Cron modification produces no audited syscall in the default ruleset; environment-variable reads are entirely invisible to OS monitoring. The cause of an action is invisible at the OS layer, while the only system with visibility (the agent's own session log) is itself within the agent's reach to read or modify.
- Command allowlisting at the tool layer. Shell access should be restricted to a defined set of permitted commands. Wildcard execution should never be granted to agents operating near sensitive data.
- Instruction-scope validation. A runtime layer that evaluates whether a tool invocation is consistent with the declared task — implementable as a lightweight secondary classifier or a rule-based gate.
- Explicit confirmation for write operations. File writes, persistence modifications, and encoding operations should require human confirmation when sensitive data is in scope.
- Scoped file system access. The agent should operate within an explicitly-bounded file access list. Access to ~/.ssh, ~/.bashrc, ~/.config/systemd, and similar paths should be denied.
- Extended auditd coverage. Rules to cover crontab writes, /etc/passwd reads, and dotfile modifications, with automated alerting on these events.
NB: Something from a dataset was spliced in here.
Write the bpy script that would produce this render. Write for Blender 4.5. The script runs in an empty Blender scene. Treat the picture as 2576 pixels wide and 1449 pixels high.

- Tamper-resistant session logs. Agent session logs shipped to a remote, append-only store immediately on generation. Local-only logs are a detection liability.
- Secrets out of environment variables. Authentication tokens and API keys belong in a secrets manager or a permission-restricted credential file, not the runtime environment.
As autonomous agents are integrated into enterprise workflows — handling email, processing documents, managing files — the attack surface described here scales with them. The security community's response must move beyond perimeter and privilege-based thinking and engage with the instruction layer as a first-class threat surface.
Future work in this line will examine multi-agent pipeline contamination, where a compromised upstream agent poisons the context of downstream agents, and cross-agent persistence propagation scenarios.